____ DATA BLOCK
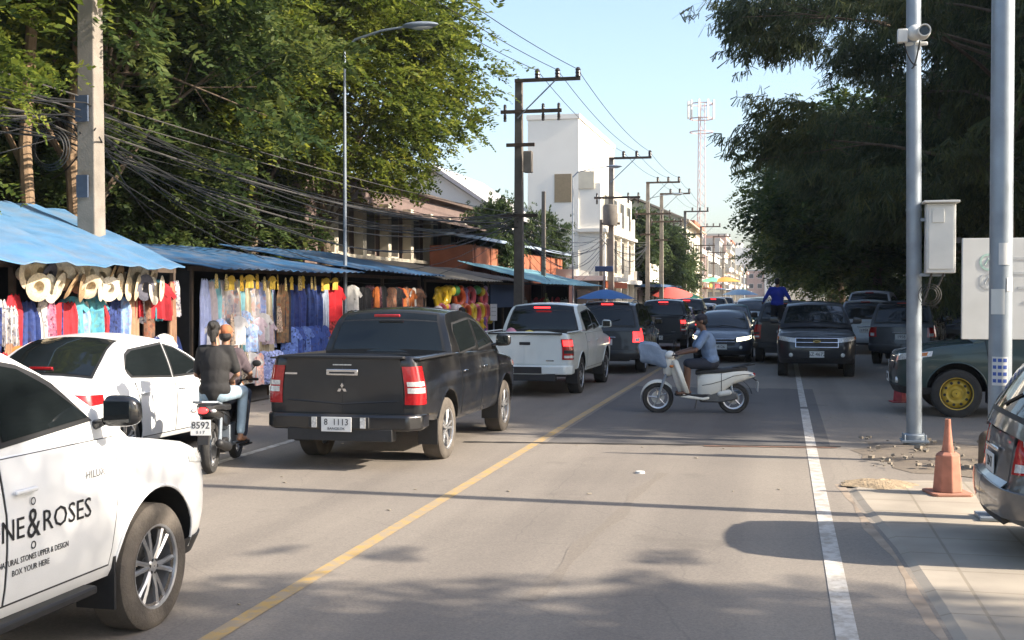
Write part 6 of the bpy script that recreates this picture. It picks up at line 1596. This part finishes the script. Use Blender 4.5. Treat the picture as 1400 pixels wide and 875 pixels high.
L_ = [('broad2', -16.5, 11.0, .4, (.95,) * 3, 'leafy tree at the far left edge, behind the light blue awning'),
      ('broad1', -14.6, 14.2, 1.2, (.8, .8, .8), 'yellowish feathery tree at the top left corner, before the pale pole'),
      ('dense_hi', -13.4, 21.2, 2.2, (.95, .95, 1.0), 'dark leafy tree directly right of the pale concrete pole'),
      ('broad_hi', -15.6, 25.5, 3.3, (1.05,) * 3, 'green tree behind the fabric stall with sunlit upper sprays'),
      ('broad_hi', -14.4, 31.0, 5.0, (1.0, 1.0, 1.02), 'spreading tree behind the thin street lamp'),
      ('broad_hi', -14.3, 36.2, 1.0, (1.05, 1.05, 1.04), 'bright green sunlit tree overhanging the stalls, with its edge against the sky'),
      ('dense', -17.0, 25.5, 5, (.85, .85, .8), 'low dark tree behind the fabric stall roof'), ('dense', -17.0, 31.5, 4, (.8, .8, .72), 'low dark tree behind the dim clothing stall'), ('dense', -18, 16, 5, (1.1,) * 3, 'dense dark tree in the back row, far left'), ('dense_hi', -20, 36, 3.1, (1.1, 1.1, 1.15), 'dense dark tree in the back row, right end')]
for k, x, y, r_, s, lb in L_: tree(k, lb, x, y, r_, s, 'trees behind the left stalls')
tree('small', 'small round tree between the stalls and the dark pole', -12.7, 52, 0, (.42, .42, .78), 'left roadside trees')
tree('small', 'small sunlit tree growing behind the orange shed', -13.6, 67.5, 2, (.45, .45, .85), 'left roadside trees')
for i, (x, y, s) in enumerate(((-12.4, 95, .95), (-11.6, 104, .95), (-11.8, 113, .95), (-12.0, 122, .9), (-12.6, 134, .9))):
    tree('small', 'olive green roadside tree past the white building, %s in the clump' % ORD[i], x, y, i * 1.3, (s, s, s * 1.15), 'far clump of roadside trees')
Rt = [('casu_thin', 5.9, 34.5, .3, (1.12, 1.12, .95), 'tall casuarina with ragged bare tips against the sky, beside the black pickup'),
      ('casu2', 9.6, 27.0, 2.0, (.9, .9, .95), 'tall dark casuarina behind the grey camera pole'),
      ('casu1', 9.2, 40, 4.0, (1.0, 1.0, 1.1), 'tall casuarina behind the parked cars'),
      ('casu2', 12.5, 33, 5.0, (1.05,) * 3, 'casuarina in the second row on the right'),
      ('casu_thin', 5.6, 47, 1.2, (1.0, 1.0, 1.0), 'casuarina above the far parked cars, near the row of traffic'),
      ('dense', 4.2, 58, .5, (1.2, 1.1, 1.05), 'broad dark green tree leaning over the oncoming traffic'),
      ('dense', 4.0, 71, 2.5, (1.15, 1.15, 1.1), 'second broad dark tree along the right kerb'),
      ('dense', 4.0, 86, 4.5, (1.15, 1.15, 1.1), 'third broad dark tree along the right kerb'),
      ('dense', 4.2, 104, 1.5, (1.2, 1.2, 1.1), 'fourth broad tree along the right kerb'),
      ('dense', 4.6, 126, 3.5, (1.2, 1.2, 1.1), 'farthest broad tree along the right kerb'),
      ('casu1', 14.5, 44, 2.2, (1.1,) * 3, 'tall casuarina in the dark back row on the right'),
      ('casu2', 12.2, 55, .2, (1.15,) * 3, 'casuarina far back behind the parked cars'),
      ('dense', 11.5, 66, 1.2, (1.3,) * 3, 'big dark tree closing the view behind the car park'),
      ('dense', 15, 50, 5.2, (1.4, 1.4, 1.1), 'low dense tree at the back of the car park'),
      ('dense', 19, 60, 4.2, (1.5, 1.5, 1.2), 'wide dense tree at the far back right'),
      ('casu1', 12.0, 20.5, 1.0, (.95, .95, .95), 'casuarina standing right of the notice board, out at the edge'),
      ('casu2', 10.5, 23.6, 3.3, (.85, .85, 1.0), 'casuarina between the edge tree and the one behind the camera pole'),
      ('broad2', 11.2, 3.3, 3.3, (.98, .98, .86), 'leafy tree beside the pavement behind the viewpoint')]
for k, x, y, r_, s, lb in Rt: tree(k, lb, x, y, r_, s, 'trees along the right side')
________
» **TASK STATEMENT**
Your answer should be only a number: how many lines of the data above contain the string "wide"?

» **ANSWER TO THIS EXERCISE**
2